Last update - 09:47 24/04/2006
It won't last
By Danny Rubinstein
Several telephone conversations with acquaintances in the Gaza Strip have given me the impression that the appointment of Jamal Abu Samhadana as inspector general in Hamas' Interior Ministry and the establishment of a new security force under his command have won broad public support in Gaza. Abu Samhadana is very popular in the Strip, in part because of the terror attacks he has carried out and which many people in Gaza think led Israel to withdraw from the Strip. He was a prominent activist in the Fatah movement and gathered young people from other political groups into an organization called the Popular Resistance Committees, which has carried out many of the terror attacks.
If Abu Samhadana succeeds in establishing the new security force - despite the opposition of Palestinian Authority Chairman Mahmoud Abbas - his job will be to help the police to impose law and order and to restrain the militias and the gangs running around the streets of Gaza.

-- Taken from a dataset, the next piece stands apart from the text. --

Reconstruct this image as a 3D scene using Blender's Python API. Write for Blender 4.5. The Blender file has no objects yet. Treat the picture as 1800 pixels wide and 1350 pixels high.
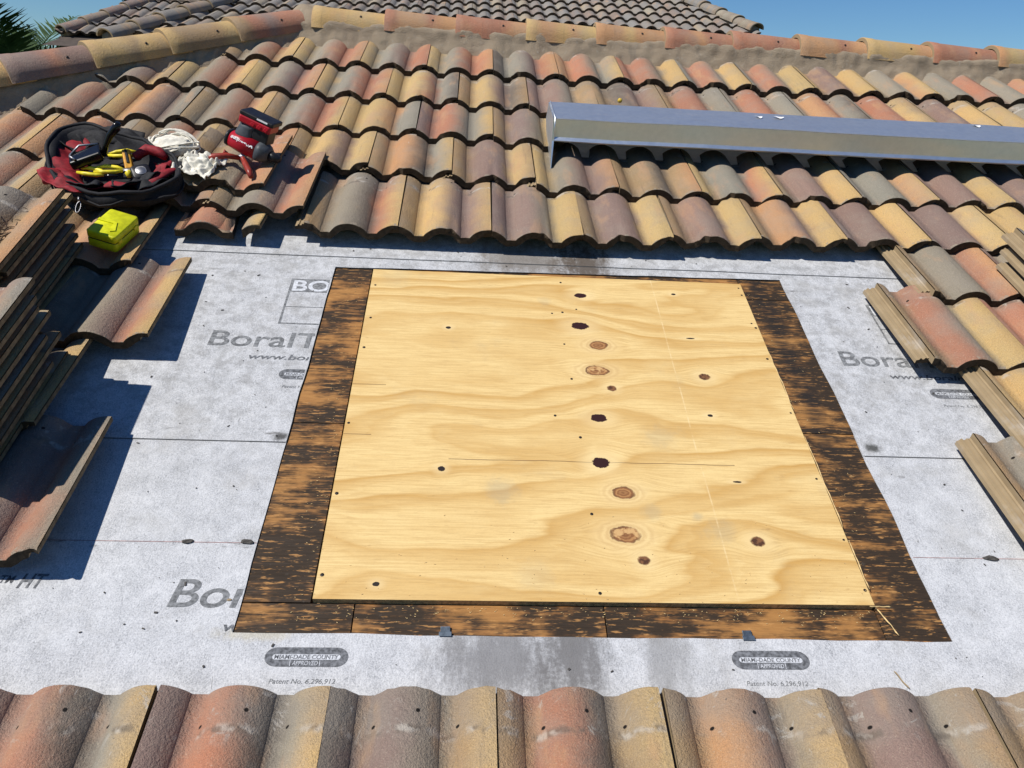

Lawlessness is an important issue in Gaza, no less so than the financial crisis threatening to bring the Strip to the verge of hunger. Every important clan, every neighborhood, every political group has a kind of private army.
The Palestinian interior minister, Said Siyam, who appointed Abu Samhadana, wants the new security force to absorb soldiers from the various groups - including the Iz al-Din al-Qassam, the military wing of Hamas, who from now on will be an inseparable part of the Palestinian Authority's official security forces. This means they will get salaries like the rest of the PA police officers and soldiers.
In an appearance at the Al-Omari Mosque in Gaza over the weekend, Siyam said the new security force is supposed to stop the use of weapons in internal conflicts and attacks on PA institutions, such as armed gangs' takeover of government ministries and property. Only about a week ago, members of the Al-Sha'ar clan from Rafah grabbed hold of property and buildings that remained in the evacuated settlement of Rafiah Yam, and when Palestinian police officers attempted to intervene, a gun battle erupted, causing casualties.